Music

Anna Meredith: Fibs review – genre-bending bolts from the blue


Not many musicians are made an MBE before they’ve released their second album, but Anna Meredith was given the honour this summer. Yet to frame the Scottish composer’s career in terms of solo records alone is rather misleading. The 41-year-old already had a storied career as a divisively experimental classical composer when she released her 2016 debut Varmints, an album whose synth-heavy confections were so maximalist and frenetic they often felt frighteningly unpredictable.

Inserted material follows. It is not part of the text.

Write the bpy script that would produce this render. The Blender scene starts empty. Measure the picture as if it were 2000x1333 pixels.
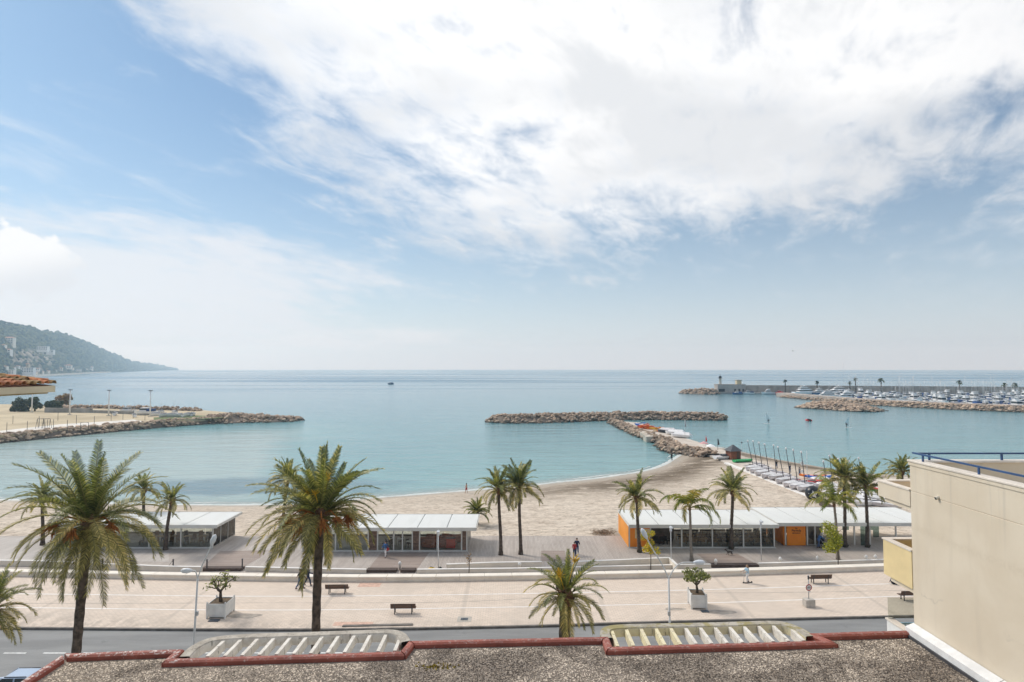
import bpy, bmesh, math, random
import numpy as np
from mathutils import Vector, Matrix, noise as mnoise

S = bpy.context.scene
C = S.collection
R = math.radians
rnd = random.Random(7)

# ---------------------------------------------------------------- camera, sky, sun, exposure
CAM_Z = 19.6
F = 1200.0                      # focal length in pixels of the 2000 px wide photograph
PITCH = math.atan2(53.0, F)
cam_d = bpy.data.cameras.new('camera')
cam_d.sensor_width = 36.0
cam_d.lens = 36.0 * F / 2000.0
cam_d.clip_start = 0.3
cam_d.clip_end = 40000.0
cam = bpy.data.objects.new('camera', cam_d)
C.objects.link(cam)
cam.location = (0, 0, CAM_Z)
cam.rotation_euler = (math.pi / 2 + PITCH, 0, 0)
S.camera = cam
S.render.engine = 'CYCLES'
S.cycles.use_denoising = True
S.cycles.max_bounces = 7
S.cycles.transparent_max_bounces = 16
S.cycles.volume_bounces = 1
S.cycles.sample_clamp_indirect = 6.0
S.cycles.caustics_reflective = False
S.cycles.caustics_refractive = False
S.view_settings.view_transform = 'Standard'
S.view_settings.look = 'None'
S.view_settings.gamma = 1.0
S.view_settings.use_curve_mapping = False
S.view_settings.exposure = 0.92

SUN_EL, SUN_AZ = R(43), R(-58)          # sun behind thin cloud, to the left of the view
sun_d = bpy.data.lights.new('sun', 'SUN')
sun_d.energy = 1.5
sun_d.angle = R(14)
sun_d.color = (1.0, 0.95, 0.87)
sun = bpy.data.objects.new('sun', sun_d)
C.objects.link(sun)
sd = Vector((math.sin(SUN_AZ) * math.cos(SUN_EL), math.cos(SUN_AZ) * math.cos(SUN_EL), math.sin(SUN_EL)))
sun.rotation_euler = sd.to_track_quat('Z', 'Y').to_euler()


# small expression wrapper so that shader maths reads as maths
class E:
    def __init__(s, nt, k): s.nt, s.k = nt, k
    def op(s, o, b=None, c=None):
        n = s.nt.nodes.new('ShaderNodeMath'); n.operation = o
        for i, v in enumerate((s, b, c)):
            if v is None: continue
            if isinstance(v, E): s.nt.links.new(v.k, n.inputs[i])
            else: n.inputs[i].default_value = v
        return E(s.nt, n.outputs[0])
    def __add__(s, o): return s.op('ADD', o)
    __radd__ = __add__
    def __sub__(s, o): return s.op('SUBTRACT', o)
    def __rsub__(s, o): return (s * -1.0) + o
    def __mul__(s, o): return s.op('MULTIPLY', o)
    __rmul__ = __mul__
    def __truediv__(s, o): return s.op('DIVIDE', o)
    def smooth(s, a, b, lo=0.0, hi=1.0):
        n = s.nt.nodes.new('ShaderNodeMapRange'); n.interpolation_type = 'SMOOTHSTEP'
        s.nt.links.new(s.k, n.inputs[0])
        for i, v in ((1, a), (2, b), (3, lo), (4, hi)): n.inputs[i].default_value = v
        return E(s.nt, n.outputs[0])
    def lin(s, a, b, lo=0.0, hi=1.0):
        e = s.smooth(a, b, lo, hi); e.k.node.interpolation_type = 'LINEAR'; return e


def sep(nt, k):
    n = nt.nodes.new('ShaderNodeSeparateXYZ'); nt.links.new(k, n.inputs[0])
    return [E(nt, n.outputs[i]) for i in range(3)]


def comb(nt, x, y, z):
    n = nt.nodes.new('ShaderNodeCombineXYZ')
    for i, v in enumerate((x, y, z)):
        if isinstance(v, E): nt.links.new(v.k, n.inputs[i])
        else: n.inputs[i].default_value = v
    return n.outputs[0]


def noise(nt, vec, scale, detail=4.0, rough=0.55, dist=0.0):
    n = nt.nodes.new('ShaderNodeTexNoise'); n.noise_dimensions = '3D'
    if vec is not None: nt.links.new(vec, n.inputs['Vector'])
    n.inputs['Scale'].default_value = scale
    n.inputs['Detail'].default_value = detail
    n.inputs['Roughness'].default_value = rough
    n.inputs['Distortion'].default_value = dist
    return E(nt, n.outputs['Fac'])


def mapping(nt, vec, scale=(1, 1, 1), loc=(0, 0, 0), rot=(0, 0, 0)):
    n = nt.nodes.new('ShaderNodeMapping'); nt.links.new(vec, n.inputs['Vector'])
    n.inputs['Scale'].default_value = scale
    n.inputs['Location'].default_value = loc
    n.inputs['Rotation'].default_value = rot
    return n.outputs[0]


def mix(nt, fac, a, b, blend='MIX'):
    n = nt.nodes.new('ShaderNodeMix'); n.data_type = 'RGBA'; n.blend_type = blend
    for k, v in ((n.inputs[0], fac), (n.inputs[6], a), (n.inputs[7], b)):
        if isinstance(v, E): nt.links.new(v.k, k)
        elif isinstance(v, bpy.types.NodeSocket): nt.links.new(v, k)
        elif isinstance(v, (tuple, list)): k.default_value = (v[0], v[1], v[2], 1.0)
        else: k.default_value = v
    return n.outputs[2]


def build_world():
    w = bpy.data.worlds.new('World'); S.world = w; w.use_nodes = True
    nt = w.node_tree; nt.nodes.clear()
    out = nt.nodes.new('ShaderNodeOutputWorld')
    bg = nt.nodes.new('ShaderNodeBackground'); bg.inputs['Strength'].default_value = 0.1
    nt.links.new(bg.outputs[0], out.inputs[0])
    sky = nt.nodes.new('ShaderNodeTexSky'); sky.sky_type = 'NISHITA'; sky.sun_disc = False
    sky.sun_elevation = SUN_EL; sky.sun_rotation = SUN_AZ
    sky.air_density = 1.0; sky.dust_density = 0.6; sky.ozone_density = 1.2; sky.altitude = 20
    tc = nt.nodes.new('ShaderNodeTexCoord')
    d = tc.outputs['Generated']
    x, y, z = sep(nt, d)
    DEG = 180 / math.pi
    el = z.op('ARCSINE') * DEG
    az = x.op('ARCTAN2', y) * DEG
    # clouds lie on a plane overhead: project the direction on it
    zz = z.op('MAXIMUM', 0.0) + 0.16
    px, py = x / zz, y / zz
    pl = comb(nt, px, py, 0.0)
    plr = mapping(nt, pl, rot=(0, 0, R(-62)))
    streak = mapping(nt, plr, scale=(0.55, 1.15, 1))
    n_big = noise(nt, streak, 1.25, 9, 0.60, 0.35)
    n_fine = noise(nt, mapping(nt, plr, scale=(0.8, 1.5, 1), loc=(3.1, 0.7, 0)), 4.2, 9, 0.62, 0.5)
    n_soft = noise(nt, mapping(nt, pl, scale=(1, 1.3, 1), loc=(7.3, 2.0, 0)), 1.5, 3, 0.5, 0.2)
    n_wid = noise(nt, mapping(nt, pl, loc=(1.0, 5.0, 0)), 0.55, 4, 0.5)
    # main bank: above a line falling from the left and a line rising to the right
    lA = el - (10.2 - 0.55 * (az + 1.9))
    lB = el - (10.4 + 0.115 * (az + 1.9))
    m = (lA * 0.8).op('SMOOTH_MIN', lB, 4.0)
    hole = ((az - 36.0) * (az - 36.0) * 0.011 + (el - 19.0) * (el - 19.0) * 0.16) * -1.0
    m = (m - hole.op('EXPONENT') * 5.0).op('MINIMUM', 5.2)
    n_tiny = noise(nt, mapping(nt, plr, scale=(0.9, 1.3, 1), loc=(1.7, 4.2, 0)), 11.0, 7, 0.65, 0.4)
    wob = (n_big - 0.5) * 18.0 + (n_fine - 0.5) * 13.0 + (n_tiny - 0.5) * 5.0
    dens = (m + wob).smooth(-3.2, 5.6)
    # thin pale layer low on the left, and broken wisps elsewhere
    def blob(a0, e0, sa, se):
        q = ((az - a0) / sa).op('POWER', 2.0) + ((el - e0) / se).op('POWER', 2.0)
        return (q * -1.0).op('EXPONENT')
    left = blob(-38.0, 5.6, 27.0, 7.6)
    left = (left * 1.5 + (n_big - 0.5) * 1.7 + (n_fine - 0.5) * 1.1 + (n_tiny - 0.5) * 0.5).smooth(0.40, 1.2) * 0.88
    n_puff = noise(nt, comb(nt, az, el * 1.3, 0.0), 0.55, 5, 0.55, 0.3)
    puff = (blob(-39.0, 7.6, 4.2, 2.7) * 1.3 + (n_puff - 0.5) * 1.3).smooth(0.52, 0.70)
    low = (blob(-12.0, 2.6, 15.0, 1.5) + (noise(nt, mapping(nt, comb(nt, az, el, 0.0), scale=(0.10, 0.6, 1)), 1.3, 6, 0.6) - 0.5) * 2.4).smooth(0.45, 1.15) * 0.75
    wisp = ((n_wid - 0.5) * 2.6 + (n_fine - 0.5) * 2.6 + (n_big - 0.5) * 1.2).smooth(0.0, 1.3) * el.smooth(3.0, 9.0) * 0.62
    # tones: bright where the sun shines through, grey where the bank is thick
    thin = x * 0.03 + y * 0.80 + z * 0.60        # the bank is thinnest and brightest high over the bay
    glow = thin.smooth(0.72, 0.99)
    shade = (n_soft * 1.0 + (n_big - 0.5) * 1.1 + (n_fine - 0.5) * 0.7 + (n_tiny - 0.5) * 0.25 + 0.03).smooth(0.36, 0.72)
    lit = mix(nt, glow, (5.0, 5.05, 5.15), (5.9, 5.9, 5.9))
    grey = mix(nt, glow, (3.95, 4.08, 4.3), (4.4, 4.5, 4.65))
    ccol = mix(nt, shade, lit, grey)
    base = mix(nt, 1.0, sky.outputs[0], (0.315, 0.44, 0.515), 'MULTIPLY')
    # hazy whitening towards the horizon, all round
    hz = (el.op('MAXIMUM', 0.0) * -0.118).op('EXPONENT')
    base = mix(nt, hz, base, (4.35, 4.55, 4.8))
    c = mix(nt, wisp, base, (4.5, 4.7, 4.95))
    c = mix(nt, left, c, (4.35, 4.48, 4.75))
    c = mix(nt, low, c, (4.7, 4.8, 4.95))
    c = mix(nt, puff, c, mix(nt, (el - (az + 38.0) * 0.3).smooth(6.0, 9.0), (4.1, 4.22, 4.45), (5.2, 5.25, 5.3)))
    c = mix(nt, dens, c, ccol)
    nt.links.new(c, bg.inputs['Color'])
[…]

Anna Meredith Fibs album artwork.



Anna Meredith Fibs album artwork. Photograph: Publicity Image

Since then, Meredith has continued her acclaimed work in the classical arena, as well as diversifying into film scores (she recently wrote the music for Bo Burnham’s Eighth Grade). She is also back making solo albums, including the “most bangery pop pop” she reckons she’s ever created.

Fibs has much in common with Varmints – the rollercoastering instrumentals that thunder and squeal their way through wordless narratives; the more conventional vocal-centric tracks that recall the cutesier end of Britpop – but it feels lighter and brighter. Opener Sawbones arrives in an amusingly bombastic flurry of hammering, high-pitched disco synths; by the end it has settled somewhere between happy hardcore, a vintage horror film score and a fast-forwarded prog epic. On Inhale Exhale, Meredith sounds like a hybrid of Claire Grogan and Harriet Wheeler as she sings wry, sage lyrics over insistently pounding rave synths, while Killjoy’s jerky sophisti-pop is a kind of Everything Everything But The Girl.

The effect of all this incongruity is like a hundred bolts from the blue: Fibs is brimming with contrary combinations, irreverent genre-bending and serious innovation.